One of the stories that had me wondering if Andrews had grown up in the Press-News area had to do with a coach of a team of 11-year-old boys. The coach had a speech impediment that caused him to say things like “pray” instead of play and “swide” instead of slide. I truly think I knew that coach, since I heard almost the same story many times from a friend of mine whose nephew was coached by a man who told him to “swide.” Needless to say– little boys (and sometimes their families) find these types of things quite funny.

Chapter Three of the book when Andy talks about “his father, a pastor of Grace Fellowship Baptist Church in the town,” is one of the funniest parts of the book. His dad, a loving dad and strong spiritual leader, is also described by Andy as “a nut.” He continued, “Not a professional nut, like I have become, but a nut nonetheless.”

Andy gave a list of “unbreakable rules” his dad had given him. Number 4 on the list, according to the book, was “Never play in the living room with firecrackers, water balloons, mud, skates, a yo-yo, a bullwhip or the dog. The rule actually started out as plain old ‘don’t play in the living room.’ All the other things were added one at a time.”

I loved the stories about teachers who had effected his life, husbands and wives who worked through difficult time and saw their love grow, buddies who went fishing and stayed friends through disastrous situations, business owners who arrived at a truce, and a man who found out he literally owned the whole town and how he and the town worked out this predicament. You will also have to read the book to hear about the couple, which after being stranded in Sawyertown Springs, decided to stay and make it their home; about Michael Ted Williams’ Elvis-inspired funeral; and about Billy Pat’s midnight walk carrying the American flag and wearing red satin shorts.

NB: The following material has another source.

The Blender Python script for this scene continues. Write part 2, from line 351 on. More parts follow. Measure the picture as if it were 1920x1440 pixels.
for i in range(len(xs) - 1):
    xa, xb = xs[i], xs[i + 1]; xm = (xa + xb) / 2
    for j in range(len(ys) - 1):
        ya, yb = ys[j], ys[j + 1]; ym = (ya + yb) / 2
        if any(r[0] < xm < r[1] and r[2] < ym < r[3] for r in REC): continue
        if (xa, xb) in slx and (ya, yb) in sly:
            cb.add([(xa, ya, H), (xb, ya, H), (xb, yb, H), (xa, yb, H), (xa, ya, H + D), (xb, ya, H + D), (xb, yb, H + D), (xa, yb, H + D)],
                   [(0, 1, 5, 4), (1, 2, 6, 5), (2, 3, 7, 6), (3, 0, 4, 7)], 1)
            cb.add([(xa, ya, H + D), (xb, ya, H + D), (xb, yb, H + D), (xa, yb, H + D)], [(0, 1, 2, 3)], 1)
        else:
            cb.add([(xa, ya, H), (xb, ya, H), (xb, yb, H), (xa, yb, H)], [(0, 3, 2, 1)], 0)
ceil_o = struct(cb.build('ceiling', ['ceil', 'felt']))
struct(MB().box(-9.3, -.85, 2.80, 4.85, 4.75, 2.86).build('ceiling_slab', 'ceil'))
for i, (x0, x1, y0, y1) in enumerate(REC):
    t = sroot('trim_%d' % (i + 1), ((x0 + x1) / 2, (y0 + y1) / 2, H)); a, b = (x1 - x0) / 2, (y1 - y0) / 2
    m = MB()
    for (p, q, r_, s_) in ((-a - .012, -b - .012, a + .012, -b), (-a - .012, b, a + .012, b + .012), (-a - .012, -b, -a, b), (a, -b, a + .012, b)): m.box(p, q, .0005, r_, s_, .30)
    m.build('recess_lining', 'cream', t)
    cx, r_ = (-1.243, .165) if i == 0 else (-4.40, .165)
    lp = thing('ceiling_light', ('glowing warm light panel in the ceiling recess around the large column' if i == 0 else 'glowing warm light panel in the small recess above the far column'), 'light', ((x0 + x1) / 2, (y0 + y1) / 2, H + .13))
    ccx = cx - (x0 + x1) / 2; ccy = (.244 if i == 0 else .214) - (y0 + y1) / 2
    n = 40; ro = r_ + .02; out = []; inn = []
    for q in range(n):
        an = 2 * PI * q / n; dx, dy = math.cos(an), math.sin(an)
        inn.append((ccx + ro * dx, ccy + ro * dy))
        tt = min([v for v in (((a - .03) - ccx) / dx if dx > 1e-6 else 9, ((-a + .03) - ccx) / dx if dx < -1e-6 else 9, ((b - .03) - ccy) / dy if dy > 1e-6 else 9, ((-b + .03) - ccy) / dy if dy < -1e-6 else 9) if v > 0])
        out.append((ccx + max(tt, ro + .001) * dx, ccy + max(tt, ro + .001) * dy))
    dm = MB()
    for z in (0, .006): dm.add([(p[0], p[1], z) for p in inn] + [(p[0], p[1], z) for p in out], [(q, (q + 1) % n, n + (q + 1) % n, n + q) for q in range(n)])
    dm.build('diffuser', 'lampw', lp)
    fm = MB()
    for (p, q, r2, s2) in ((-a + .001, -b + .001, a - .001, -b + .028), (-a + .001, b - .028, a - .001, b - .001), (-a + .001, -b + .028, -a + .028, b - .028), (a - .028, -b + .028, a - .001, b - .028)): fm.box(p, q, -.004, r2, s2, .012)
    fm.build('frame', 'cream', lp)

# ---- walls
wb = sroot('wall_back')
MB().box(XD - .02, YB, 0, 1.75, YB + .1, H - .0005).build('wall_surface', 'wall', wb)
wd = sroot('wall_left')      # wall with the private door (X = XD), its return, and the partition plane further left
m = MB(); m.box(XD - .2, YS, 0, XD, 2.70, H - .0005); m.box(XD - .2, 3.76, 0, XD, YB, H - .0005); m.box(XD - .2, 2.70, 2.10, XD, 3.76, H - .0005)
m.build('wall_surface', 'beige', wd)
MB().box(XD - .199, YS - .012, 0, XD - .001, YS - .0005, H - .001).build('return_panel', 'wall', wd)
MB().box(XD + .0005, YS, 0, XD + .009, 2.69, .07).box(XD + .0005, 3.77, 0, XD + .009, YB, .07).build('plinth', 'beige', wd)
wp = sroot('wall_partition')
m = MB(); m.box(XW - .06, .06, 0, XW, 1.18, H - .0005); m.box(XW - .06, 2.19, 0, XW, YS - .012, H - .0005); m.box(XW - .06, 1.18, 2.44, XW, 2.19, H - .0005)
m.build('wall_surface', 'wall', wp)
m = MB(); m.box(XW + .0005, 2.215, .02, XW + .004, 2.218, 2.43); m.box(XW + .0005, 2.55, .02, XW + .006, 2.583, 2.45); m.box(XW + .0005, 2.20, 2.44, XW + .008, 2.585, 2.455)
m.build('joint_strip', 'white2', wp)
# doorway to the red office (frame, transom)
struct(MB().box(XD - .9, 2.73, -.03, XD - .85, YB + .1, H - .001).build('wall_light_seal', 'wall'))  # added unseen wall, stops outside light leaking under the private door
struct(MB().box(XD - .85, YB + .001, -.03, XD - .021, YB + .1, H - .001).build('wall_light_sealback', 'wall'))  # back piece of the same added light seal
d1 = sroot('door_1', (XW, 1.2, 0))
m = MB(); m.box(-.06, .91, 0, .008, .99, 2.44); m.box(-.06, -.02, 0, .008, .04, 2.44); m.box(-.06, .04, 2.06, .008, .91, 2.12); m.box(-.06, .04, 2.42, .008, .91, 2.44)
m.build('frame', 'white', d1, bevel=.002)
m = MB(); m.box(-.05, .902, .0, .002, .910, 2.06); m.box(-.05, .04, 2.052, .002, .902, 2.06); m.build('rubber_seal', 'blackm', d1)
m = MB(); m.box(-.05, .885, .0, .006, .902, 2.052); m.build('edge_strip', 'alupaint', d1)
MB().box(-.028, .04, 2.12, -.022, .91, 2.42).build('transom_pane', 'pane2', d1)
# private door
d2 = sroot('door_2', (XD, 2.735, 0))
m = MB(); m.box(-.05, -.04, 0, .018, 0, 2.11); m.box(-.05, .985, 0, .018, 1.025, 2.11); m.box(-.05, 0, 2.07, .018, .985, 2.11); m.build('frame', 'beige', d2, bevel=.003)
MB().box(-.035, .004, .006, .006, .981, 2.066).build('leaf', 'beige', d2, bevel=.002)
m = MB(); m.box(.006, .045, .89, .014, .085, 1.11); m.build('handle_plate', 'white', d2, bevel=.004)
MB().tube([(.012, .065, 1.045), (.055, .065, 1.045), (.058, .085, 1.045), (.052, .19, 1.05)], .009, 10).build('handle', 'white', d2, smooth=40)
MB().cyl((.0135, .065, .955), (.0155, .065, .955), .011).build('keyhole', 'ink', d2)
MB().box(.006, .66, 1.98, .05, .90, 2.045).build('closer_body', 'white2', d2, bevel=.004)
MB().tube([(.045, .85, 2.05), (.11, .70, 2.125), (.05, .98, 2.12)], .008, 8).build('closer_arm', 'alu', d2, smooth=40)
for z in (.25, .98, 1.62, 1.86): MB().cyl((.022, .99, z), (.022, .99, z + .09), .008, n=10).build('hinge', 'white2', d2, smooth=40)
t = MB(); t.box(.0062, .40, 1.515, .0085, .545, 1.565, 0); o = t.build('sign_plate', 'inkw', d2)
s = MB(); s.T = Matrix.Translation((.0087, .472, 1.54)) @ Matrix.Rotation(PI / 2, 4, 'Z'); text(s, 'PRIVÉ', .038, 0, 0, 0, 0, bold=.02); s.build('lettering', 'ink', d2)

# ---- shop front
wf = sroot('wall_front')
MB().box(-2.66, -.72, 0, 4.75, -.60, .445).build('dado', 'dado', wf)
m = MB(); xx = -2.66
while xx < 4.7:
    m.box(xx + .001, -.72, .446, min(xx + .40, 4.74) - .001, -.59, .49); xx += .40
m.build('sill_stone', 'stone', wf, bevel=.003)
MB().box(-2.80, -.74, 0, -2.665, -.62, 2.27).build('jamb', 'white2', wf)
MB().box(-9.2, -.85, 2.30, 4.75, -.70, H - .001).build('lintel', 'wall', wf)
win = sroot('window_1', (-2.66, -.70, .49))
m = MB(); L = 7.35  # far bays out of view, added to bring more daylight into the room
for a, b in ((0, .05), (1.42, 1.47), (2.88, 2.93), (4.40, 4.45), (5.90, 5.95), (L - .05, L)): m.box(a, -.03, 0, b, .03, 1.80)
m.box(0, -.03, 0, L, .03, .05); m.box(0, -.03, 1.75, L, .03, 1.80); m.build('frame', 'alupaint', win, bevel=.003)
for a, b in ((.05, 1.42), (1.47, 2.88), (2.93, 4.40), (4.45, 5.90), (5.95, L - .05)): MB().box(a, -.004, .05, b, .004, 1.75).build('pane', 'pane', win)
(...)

This coffee table book can be read in a few short sittings or you can leisurely read it a story at a time. Either way, readers will find themselves chuckling out loud at times (as I did). Furthermore, you will be reminded of how wonderfully supportive and loving people in villages and rural areas can be and you might even notice a lump in your throat or a tear on your cheek as certain stories touch your heart.

If Andy ever wanted to write another edition of his “mostly true” stories of his hometown, I think I may be able to give him a few ideas for the next book. As an editor of a weekly newspaper for 20-plus years– I have seen or reported on everything– exciting successes, heart-wrenching stories, amusing characters and inspirational people. A small town: there is no place better!